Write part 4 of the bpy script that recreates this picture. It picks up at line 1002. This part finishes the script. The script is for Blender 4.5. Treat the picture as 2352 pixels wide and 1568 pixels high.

---

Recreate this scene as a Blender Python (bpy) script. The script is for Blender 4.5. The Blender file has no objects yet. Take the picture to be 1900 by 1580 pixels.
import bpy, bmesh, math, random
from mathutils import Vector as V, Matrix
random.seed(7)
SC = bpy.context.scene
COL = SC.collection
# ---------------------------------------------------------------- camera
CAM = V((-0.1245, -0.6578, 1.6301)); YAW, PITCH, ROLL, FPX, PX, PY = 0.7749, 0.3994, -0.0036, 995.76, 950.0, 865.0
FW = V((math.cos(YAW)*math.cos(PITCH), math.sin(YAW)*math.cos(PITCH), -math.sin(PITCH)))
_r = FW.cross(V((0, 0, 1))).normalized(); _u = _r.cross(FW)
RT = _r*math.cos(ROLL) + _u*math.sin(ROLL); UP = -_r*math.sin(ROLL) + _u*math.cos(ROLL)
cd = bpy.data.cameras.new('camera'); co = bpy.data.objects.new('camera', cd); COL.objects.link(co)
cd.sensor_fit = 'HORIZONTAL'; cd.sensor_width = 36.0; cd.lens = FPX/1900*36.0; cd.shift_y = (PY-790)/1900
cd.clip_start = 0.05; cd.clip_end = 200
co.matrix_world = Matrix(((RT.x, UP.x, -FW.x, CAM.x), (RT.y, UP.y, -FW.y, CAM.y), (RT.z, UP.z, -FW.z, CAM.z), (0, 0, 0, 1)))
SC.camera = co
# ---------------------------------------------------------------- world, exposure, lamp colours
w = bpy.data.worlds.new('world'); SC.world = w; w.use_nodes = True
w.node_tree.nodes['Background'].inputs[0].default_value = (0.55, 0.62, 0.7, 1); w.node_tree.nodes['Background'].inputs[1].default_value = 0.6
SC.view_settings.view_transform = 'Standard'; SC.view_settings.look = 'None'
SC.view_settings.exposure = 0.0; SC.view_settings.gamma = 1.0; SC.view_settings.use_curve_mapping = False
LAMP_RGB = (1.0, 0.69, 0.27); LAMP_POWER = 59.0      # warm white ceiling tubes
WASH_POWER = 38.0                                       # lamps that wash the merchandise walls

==

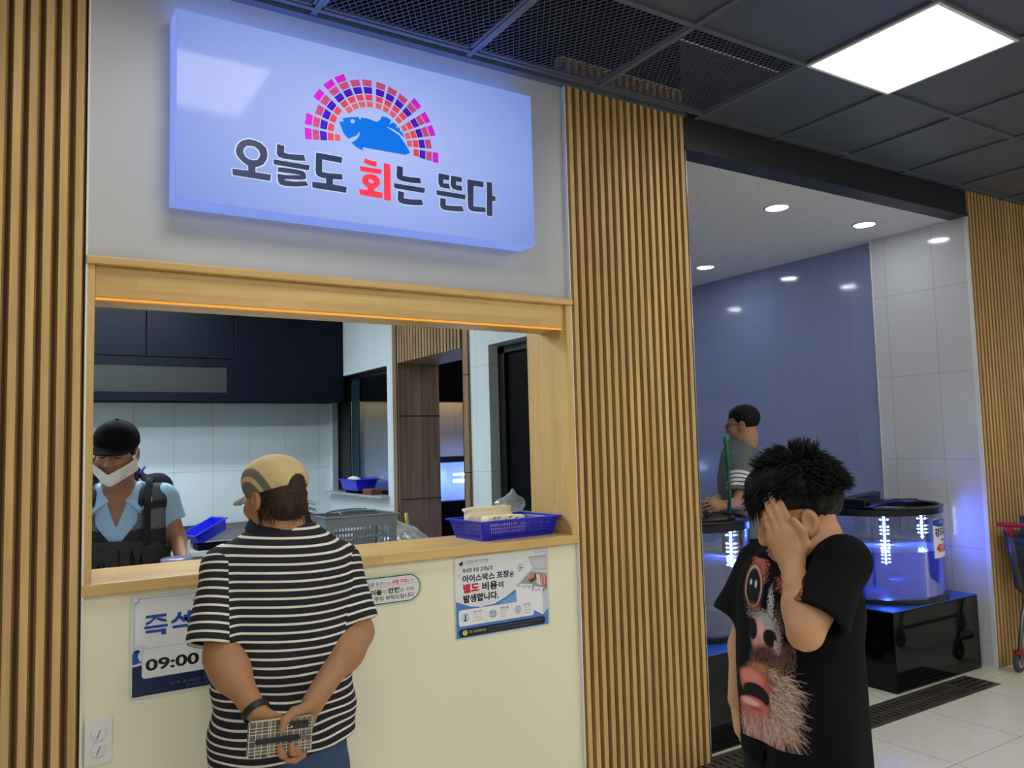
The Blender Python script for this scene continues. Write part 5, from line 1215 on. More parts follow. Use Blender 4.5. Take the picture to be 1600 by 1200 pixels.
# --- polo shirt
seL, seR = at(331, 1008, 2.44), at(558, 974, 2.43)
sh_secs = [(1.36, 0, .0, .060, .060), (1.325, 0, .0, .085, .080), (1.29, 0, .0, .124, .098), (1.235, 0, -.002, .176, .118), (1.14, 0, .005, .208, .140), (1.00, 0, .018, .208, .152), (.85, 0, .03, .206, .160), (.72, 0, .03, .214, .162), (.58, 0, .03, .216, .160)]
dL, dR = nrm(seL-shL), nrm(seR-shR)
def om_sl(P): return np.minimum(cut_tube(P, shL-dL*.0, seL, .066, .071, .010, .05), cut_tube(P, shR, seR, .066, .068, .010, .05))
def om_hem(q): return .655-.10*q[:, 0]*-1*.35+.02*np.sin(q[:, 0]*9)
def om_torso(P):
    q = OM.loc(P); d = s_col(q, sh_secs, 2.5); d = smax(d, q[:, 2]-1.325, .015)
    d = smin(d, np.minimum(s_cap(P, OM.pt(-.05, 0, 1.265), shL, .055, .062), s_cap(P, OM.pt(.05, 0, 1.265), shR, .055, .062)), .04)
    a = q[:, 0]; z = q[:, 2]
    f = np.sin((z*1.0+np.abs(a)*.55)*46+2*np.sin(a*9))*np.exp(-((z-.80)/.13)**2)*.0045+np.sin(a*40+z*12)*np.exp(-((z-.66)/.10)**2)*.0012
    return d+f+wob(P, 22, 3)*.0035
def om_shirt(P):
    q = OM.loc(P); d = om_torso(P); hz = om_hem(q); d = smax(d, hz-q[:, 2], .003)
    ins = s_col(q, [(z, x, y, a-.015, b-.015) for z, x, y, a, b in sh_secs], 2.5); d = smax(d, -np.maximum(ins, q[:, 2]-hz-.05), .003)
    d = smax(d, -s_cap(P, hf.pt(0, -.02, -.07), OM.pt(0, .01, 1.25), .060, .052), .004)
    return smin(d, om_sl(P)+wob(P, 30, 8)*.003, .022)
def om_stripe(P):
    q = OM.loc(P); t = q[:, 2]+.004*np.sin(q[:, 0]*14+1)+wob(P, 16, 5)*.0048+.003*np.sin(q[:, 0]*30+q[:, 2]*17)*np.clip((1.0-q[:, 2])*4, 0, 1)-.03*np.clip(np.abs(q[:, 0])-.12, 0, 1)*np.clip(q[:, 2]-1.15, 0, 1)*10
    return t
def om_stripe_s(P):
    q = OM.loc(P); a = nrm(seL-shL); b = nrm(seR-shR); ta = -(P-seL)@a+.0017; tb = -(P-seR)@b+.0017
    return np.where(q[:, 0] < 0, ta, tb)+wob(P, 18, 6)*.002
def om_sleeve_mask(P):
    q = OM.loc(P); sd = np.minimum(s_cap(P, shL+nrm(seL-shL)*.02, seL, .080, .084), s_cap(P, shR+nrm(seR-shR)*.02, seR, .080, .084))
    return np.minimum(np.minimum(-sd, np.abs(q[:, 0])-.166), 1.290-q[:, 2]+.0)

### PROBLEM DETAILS
Copy each line of the entries that includes the word "from".

### RESPONSE TO THE TASK
from mathutils import Vector as V, Matrix
The Blender Python script for this scene continues. Write part 5, from line 1215 on. More parts follow. Use Blender 4.5. Take the picture to be 1600 by 1200 pixels.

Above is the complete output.